Make an exact copy of the lines, leaving the pictures out.

[start]

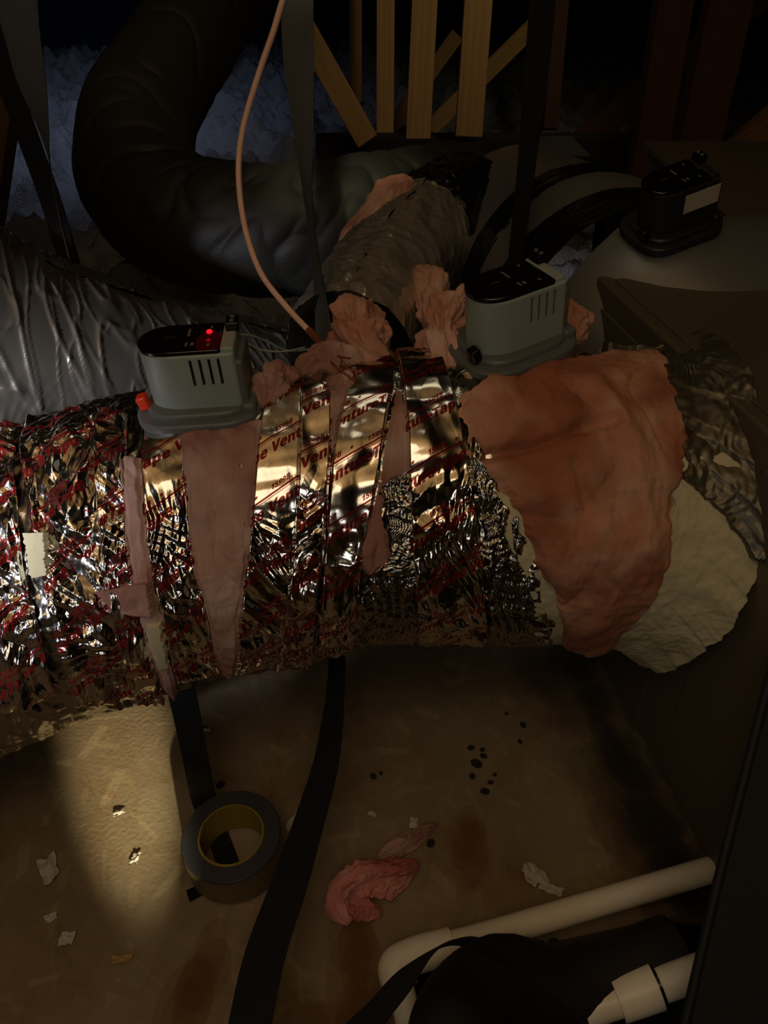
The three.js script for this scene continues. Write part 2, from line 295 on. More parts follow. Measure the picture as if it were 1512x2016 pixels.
function patch(L, R, { nu = 60, nv = 220, off = 0.002, disp = () => 0, edge = 0.05, rag = 0, seed = 1, up = 0, shear = 0, color, endTaper = true, tilt = 0 }) {
  const l = poly(up ? above(L, up) : L), r = poly(up ? above(R, up) : R);
  return grid(nu, nv, (u, v) => {
    const a = l(v), b = r(v), ra = rag * (fbm(v * 16, seed, 1, 4) + 0.6 * noise(v * 9, seed, 4)), rb = rag * (fbm(v * 16, seed + 9, 1, 4) + 0.6 * noise(v * 9, seed + 5, 4));
    const w = Math.max(b.x - a.x, 0.002), s = lerp(a.x + ra, b.x + rb, u);
    let th = lerp(a.y, b.y, u);
    if (rag) th += (v < 0.5 ? 1 : -1) * Math.pow(Math.abs(v - 0.5) * 2, 6) * rag / RAD * 1.6 * fbm(s * 40, seed + 3, 2, 4);
    const e = Math.min(u, 1 - u) * w, e2 = endTaper ? Math.min(v, 1 - v) * 0.45 : 1, k = sstep(0, edge * 0.04 + 0.0005, Math.min(e, e2));
    const h = off * (0.25 + 0.75 * k) + disp(s, th * RAD, u, v) * (0.35 + 0.65 * k) + tilt * (u - 0.5), p = surf(s, th, baseR(s, th) + h);
    const uu = s - a.x + seed * 0.013, vv = -th * RAD + seed * 0.021;
    const out = [...p, uu, vv - uu * shear]; if (color) out.push(color(s, th * RAD, u, v)); return out;
  });
}
const C1 = (h) => new THREE.Color(h).toArray();
// fibreglass tints: orange pink for the broad sheet, paler greyed pink for the loose tufts and strips
const PK = [['#c98f72', '#a8654a', '#dcb096', '#945a42'], ['#caa497', '#a87a6c', '#dfc6bb', '#94675c'], ['#deae9a', '#c88e78', '#ebcbba', '#b97e6a'], ['#d98e82', '#bd6a60', '#e2aa9c', '#a9544c']].map((a) => a.map((h) => new THREE.Color(h).toArray()));
function pinkCol(x, y, z, seed = 0, set = 1) {
  const q = PK[set], a = clamp(0.5 + 1.3 * fbm(x * 9, y * 9, z * 9 + seed, 3), 0, 1), b = clamp(0.45 + 1.4 * fbm(x * 22 + 5 + noise(x * 8, y * 8, 3), y * 16, z * 22 + seed, 4), 0, 1);
  return [0, 1, 2].map((i) => lerp(lerp(q[1][i], q[0][i], a), lerp(q[3][i], q[2][i], a), b * 0.6));
}
const duct = thing('foil_taped_duct', 'round duct wrapped in crumpled silver foil tape with bare pink insulation, hanging across the picture', 'duct');
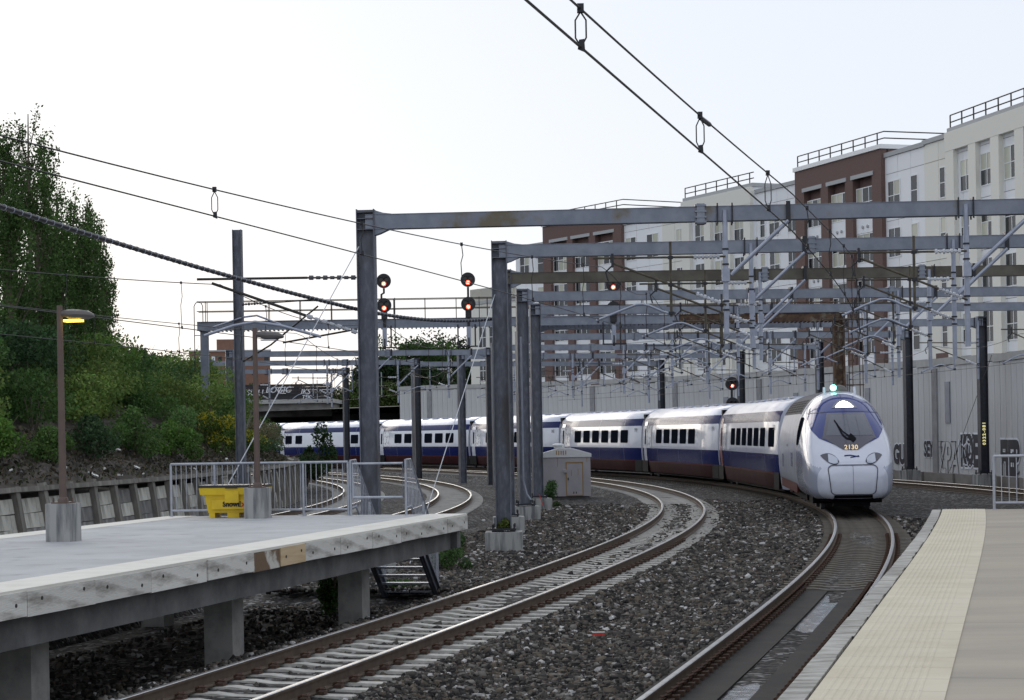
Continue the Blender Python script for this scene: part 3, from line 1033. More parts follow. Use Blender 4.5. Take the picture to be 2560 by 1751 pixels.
# the two-track gantries further left
lspecs = [(130, -20.3, -4.2), (147, -20.0, -5.4), (166, -19.4, -5.6)]
for i, (s, x0, x1) in enumerate(lspecs):
    arms = [(OE + 2.6, OE, dict(detail=False)), (OD + 2.2, OD, dict(detail=False))]
    portal('distant gantry over the two left tracks, %s of three' % ORD[i], s, x0, x1, arms, True, True, 'galv', 'post', 'post_dark', base1=None,
           group='portal gantries over the left tracks', splices=[OE - 1.2], b0=0, zt=8.0)
# cantilever arms the nearest gantry post holds out to the left
t0 = gantries[0]
mb = MB()
mb.tube([(-6.95, -.2, 6.5), (-9.55, -.2, 6.52)], .03, 7)
r0 = mb.build('top_rod', 'wire', t0, True)
insulator((-5.8, -.2, 6.48), (-6.95, -.2, 6.5), r0, 'insul_dk', .055)
mb = MB()
mb.tube([(-7.0, -.2, 5.62), (-9.2, -.2, 6.42)], .034, 7)
r0 = mb.build('inclined_rod', 'wire', t0, True)
insulator((-5.8, -.2, 5.2), (-7.0, -.2, 5.62), r0, 'insul', .055)
mb = MB()
mb.tube([(-7.55, -.2, 5.0), (-5.8, -.2, 5.28)], .025, 6)
mb.build('steady_arm', 'wire', t0, True)
mb = MB()
mb.tube([(-6.65, -.2, 5.12), (-7.6, -.2, 5.4), (-8.2, -.2, 5.5), (-8.7, -.2, 5.42), (-9.4, -.2, 5.2)], .035, 8)
mb.build('steady_arm', 'tube', t0, True)
# tall single post
tp = thing('catenary_pole', 'tall single steel pole rising behind the unlit lamp', 'pole', crv(76, -16.3), -head(76))
mb = MB()
w_post(mb, 0, -.5, 10.5, .155, .16)
mb.build('post', 'post', tp)
mb = MB()
mb.tube([(.9, -.1, 7.75), (3.2, -.1, 7.85)], .03, 7)
a_ = mb.build('top_rod', 'wire', tp, True)
insulator((.15, -.1, 7.72), (.9, -.1, 7.75), a_, 'insul_dk', .055)
mb = MB()
mb.tube([(.15, -.1, 5.6), (1.2, -.1, 6.2), (3.0, -.1, 7.6)], .034, 7)
a_ = mb.build('inclined_rod', 'wire', tp, True)
mb = MB()
mb.tube([(-.95, -.1, 6.9), (.2, -.1, 7.25), (.7, -.1, 7.3), (1.6, -.1, 6.95)], .035, 8)
mb.build('steady_arm', 'tube', tp, True)

# ------------------------------------------------------------------ overhead wires
def wires(label, off, supports, s0, s1, zsup=6.6, zmid=None, drop=6.0, rc=.011, rm=.011, near=None, group='overhead wires'):
    o_ = off if callable(off) else (lambda s: off)
    t = thing('overhead_wire', label, 'wire', group=group)
    def zm(s):
        if near and s < near[0]:
            return near[2] + (zsup - near[2]) * ((s - near[1]) / (near[0] - near[1])) ** 2
        for a, b_ in zip(supports[:-1], supports[1:]):
            if a <= s <= b_:
                f = (s - a) / (b_ - a)
                return zsup - (zsup - (zmid or zsup - .35)) * 4 * f * (1 - f)
        return zsup
    ss = frange(s0, s1, 1.5)
    mb = MB()
    mb.tube([crv(s, o_(s), zm(s)) for s in ss], rm, 5)
    mb.build('messenger_wire', 'wire', t)
    mb = MB()
    mb.tube([crv(s, o_(s), 5.33) for s in ss], rc, 5)
    mb.build('contact_wire', 'wire', t)
    s = s0 + 1
    while s < s1:
        p, q = crv(s, o_(s), zm(s)), crv(s, o_(s), 5.33)
        mb = MB()
        big = s < 46
        if big and s < 26:
            for e in (-1, 1):
                mb.tube([p + Vector((0, 0, -.02)), p.lerp(q, .3) + Vector((e * .035, 0, 0)), p.lerp(q, .75) + Vector((e * .035, 0, 0)), q], .006, 5)
        else:
            mb.tube([p, p.lerp(q, .3) + Vector((.02, 0, 0)), p.lerp(q, .5) - Vector((.015, 0, 0)), q], .008 if big else .010, 5)
        dr = mb.build('dropper', 'wire', t)
        mb = MB()
        k = .022 if big else .024
        mb.box(-k, k, -k, k, -k * 1.2, k * 1.4, 0, Matrix.Translation(p))
        mb.prism([(-k, -.01), (k * 1.2, -.03), (k, k * 2.4), (-k * .6, k * 2.2)], -k * .7, k * .7)
        for i in range(len(mb.v) - 8, len(mb.v)):
            v = mb.v[i]
            mb.v[i] = (v[0] + q.x, v[1] + q.y, v[2] + q.z)
        tag(mb.build('wire_clamp', 'dkmetal', dr), kind='stuff')
        s += drop
    return t
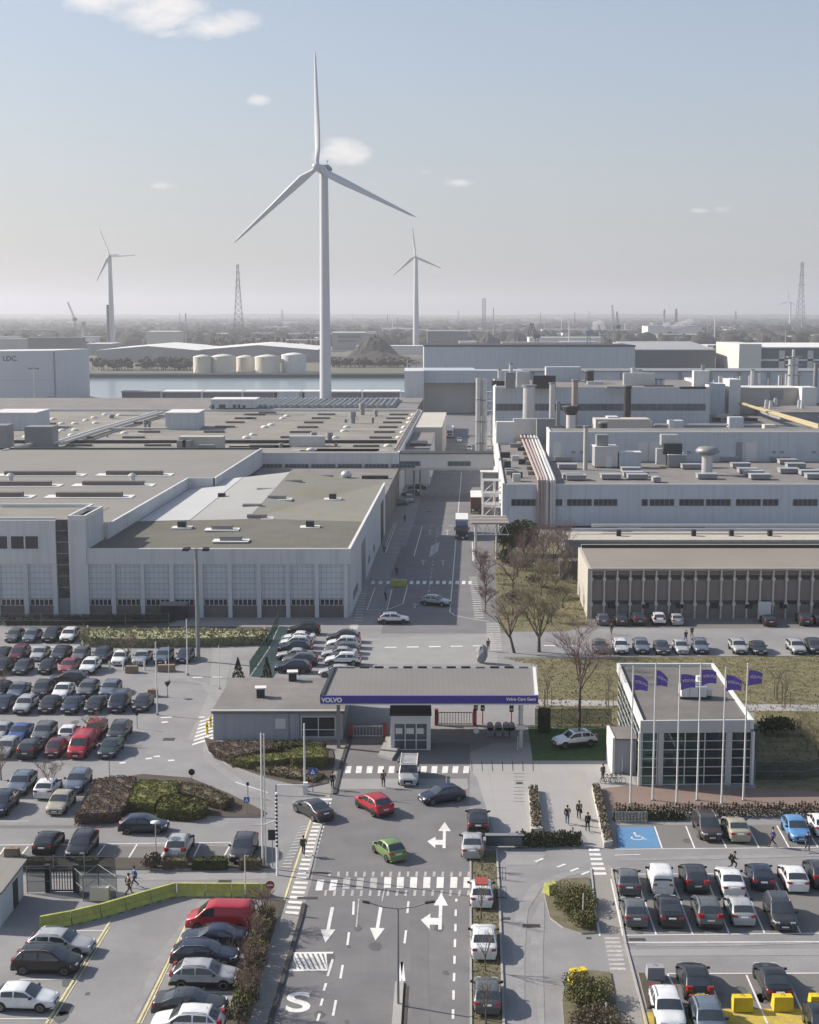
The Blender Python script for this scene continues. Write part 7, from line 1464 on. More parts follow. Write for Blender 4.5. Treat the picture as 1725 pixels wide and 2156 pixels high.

[end]

• Solution to this problem
The three.js script for this scene continues. Write part 2, from line 295 on. More parts follow. Measure the picture as if it were 1512x2016 pixels.
function patch(L, R, { nu = 60, nv = 220, off = 0.002, disp = () => 0, edge = 0.05, rag = 0, seed = 1, up = 0, shear = 0, color, endTaper = true, tilt = 0 }) {
  const l = poly(up ? above(L, up) : L), r = poly(up ? above(R, up) : R);
  return grid(nu, nv, (u, v) => {
    const a = l(v), b = r(v), ra = rag * (fbm(v * 16, seed, 1, 4) + 0.6 * noise(v * 9, seed, 4)), rb = rag * (fbm(v * 16, seed + 9, 1, 4) + 0.6 * noise(v * 9, seed + 5, 4));
    const w = Math.max(b.x - a.x, 0.002), s = lerp(a.x + ra, b.x + rb, u);
    let th = lerp(a.y, b.y, u);
    if (rag) th += (v < 0.5 ? 1 : -1) * Math.pow(Math.abs(v - 0.5) * 2, 6) * rag / RAD * 1.6 * fbm(s * 40, seed + 3, 2, 4);
    const e = Math.min(u, 1 - u) * w, e2 = endTaper ? Math.min(v, 1 - v) * 0.45 : 1, k = sstep(0, edge * 0.04 + 0.0005, Math.min(e, e2));
    const h = off * (0.25 + 0.75 * k) + disp(s, th * RAD, u, v) * (0.35 + 0.65 * k) + tilt * (u - 0.5), p = surf(s, th, baseR(s, th) + h);
    const uu = s - a.x + seed * 0.013, vv = -th * RAD + seed * 0.021;
    const out = [...p, uu, vv - uu * shear]; if (color) out.push(color(s, th * RAD, u, v)); return out;
  });
}
const C1 = (h) => new THREE.Color(h).toArray();
// fibreglass tints: orange pink for the broad sheet, paler greyed pink for the loose tufts and strips
const PK = [['#c98f72', '#a8654a', '#dcb096', '#945a42'], ['#caa497', '#a87a6c', '#dfc6bb', '#94675c'], ['#deae9a', '#c88e78', '#ebcbba', '#b97e6a'], ['#d98e82', '#bd6a60', '#e2aa9c', '#a9544c']].map((a) => a.map((h) => new THREE.Color(h).toArray()));
function pinkCol(x, y, z, seed = 0, set = 1) {
  const q = PK[set], a = clamp(0.5 + 1.3 * fbm(x * 9, y * 9, z * 9 + seed, 3), 0, 1), b = clamp(0.45 + 1.4 * fbm(x * 22 + 5 + noise(x * 8, y * 8, 3), y * 16, z * 22 + seed, 4), 0, 1);
  return [0, 1, 2].map((i) => lerp(lerp(q[1][i], q[0][i], a), lerp(q[3][i], q[2][i], a), b * 0.6));
}
const duct = thing('foil_taped_duct', 'round duct wrapped in crumpled silver foil tape with bare pink insulation, hanging across the picture', 'duct');
Continue the Blender Python script for this scene: part 3, from line 1033. More parts follow. Use Blender 4.5. Take the picture to be 2560 by 1751 pixels.
# the two-track gantries further left
lspecs = [(130, -20.3, -4.2), (147, -20.0, -5.4), (166, -19.4, -5.6)]
for i, (s, x0, x1) in enumerate(lspecs):
    arms = [(OE + 2.6, OE, dict(detail=False)), (OD + 2.2, OD, dict(detail=False))]
    portal('distant gantry over the two left tracks, %s of three' % ORD[i], s, x0, x1, arms, True, True, 'galv', 'post', 'post_dark', base1=None,
           group='portal gantries over the left tracks', splices=[OE - 1.2], b0=0, zt=8.0)
# cantilever arms the nearest gantry post holds out to the left
t0 = gantries[0]
mb = MB()
mb.tube([(-6.95, -.2, 6.5), (-9.55, -.2, 6.52)], .03, 7)
r0 = mb.build('top_rod', 'wire', t0, True)
insulator((-5.8, -.2, 6.48), (-6.95, -.2, 6.5), r0, 'insul_dk', .055)
mb = MB()
mb.tube([(-7.0, -.2, 5.62), (-9.2, -.2, 6.42)], .034, 7)
r0 = mb.build('inclined_rod', 'wire', t0, True)
insulator((-5.8, -.2, 5.2), (-7.0, -.2, 5.62), r0, 'insul', .055)
mb = MB()
mb.tube([(-7.55, -.2, 5.0), (-5.8, -.2, 5.28)], .025, 6)
mb.build('steady_arm', 'wire', t0, True)
mb = MB()
mb.tube([(-6.65, -.2, 5.12), (-7.6, -.2, 5.4), (-8.2, -.2, 5.5), (-8.7, -.2, 5.42), (-9.4, -.2, 5.2)], .035, 8)
mb.build('steady_arm', 'tube', t0, True)
# tall single post
tp = thing('catenary_pole', 'tall single steel pole rising behind the unlit lamp', 'pole', crv(76, -16.3), -head(76))
mb = MB()
w_post(mb, 0, -.5, 10.5, .155, .16)
mb.build('post', 'post', tp)
mb = MB()
mb.tube([(.9, -.1, 7.75), (3.2, -.1, 7.85)], .03, 7)
a_ = mb.build('top_rod', 'wire', tp, True)
insulator((.15, -.1, 7.72), (.9, -.1, 7.75), a_, 'insul_dk', .055)
mb = MB()
mb.tube([(.15, -.1, 5.6), (1.2, -.1, 6.2), (3.0, -.1, 7.6)], .034, 7)
a_ = mb.build('inclined_rod', 'wire', tp, True)
mb = MB()
mb.tube([(-.95, -.1, 6.9), (.2, -.1, 7.25), (.7, -.1, 7.3), (1.6, -.1, 6.95)], .035, 8)
mb.build('steady_arm', 'tube', tp, True)

# ------------------------------------------------------------------ overhead wires
def wires(label, off, supports, s0, s1, zsup=6.6, zmid=None, drop=6.0, rc=.011, rm=.011, near=None, group='overhead wires'):
    o_ = off if callable(off) else (lambda s: off)
    t = thing('overhead_wire', label, 'wire', group=group)
    def zm(s):
        if near and s < near[0]:
            return near[2] + (zsup - near[2]) * ((s - near[1]) / (near[0] - near[1])) ** 2
        for a, b_ in zip(supports[:-1], supports[1:]):
            if a <= s <= b_:
                f = (s - a) / (b_ - a)
                return zsup - (zsup - (zmid or zsup - .35)) * 4 * f * (1 - f)
        return zsup
    ss = frange(s0, s1, 1.5)
    mb = MB()
    mb.tube([crv(s, o_(s), zm(s)) for s in ss], rm, 5)
    mb.build('messenger_wire', 'wire', t)
    mb = MB()
    mb.tube([crv(s, o_(s), 5.33) for s in ss], rc, 5)
    mb.build('contact_wire', 'wire', t)
    s = s0 + 1
    while s < s1:
        p, q = crv(s, o_(s), zm(s)), crv(s, o_(s), 5.33)
        mb = MB()
        big = s < 46
        if big and s < 26:
            for e in (-1, 1):
                mb.tube([p + Vector((0, 0, -.02)), p.lerp(q, .3) + Vector((e * .035, 0, 0)), p.lerp(q, .75) + Vector((e * .035, 0, 0)), q], .006, 5)
        else:
            mb.tube([p, p.lerp(q, .3) + Vector((.02, 0, 0)), p.lerp(q, .5) - Vector((.015, 0, 0)), q], .008 if big else .010, 5)
        dr = mb.build('dropper', 'wire', t)
        mb = MB()
        k = .022 if big else .024
        mb.box(-k, k, -k, k, -k * 1.2, k * 1.4, 0, Matrix.Translation(p))
        mb.prism([(-k, -.01), (k * 1.2, -.03), (k, k * 2.4), (-k * .6, k * 2.2)], -k * .7, k * .7)
        for i in range(len(mb.v) - 8, len(mb.v)):
            v = mb.v[i]
            mb.v[i] = (v[0] + q.x, v[1] + q.y, v[2] + q.z)
        tag(mb.build('wire_clamp', 'dkmetal', dr), kind='stuff')
        s += drop
    return t
The Blender Python script for this scene continues. Write part 7, from line 1464 on. More parts follow. Write for Blender 4.5. Treat the picture as 1725 pixels wide and 2156 pixels high.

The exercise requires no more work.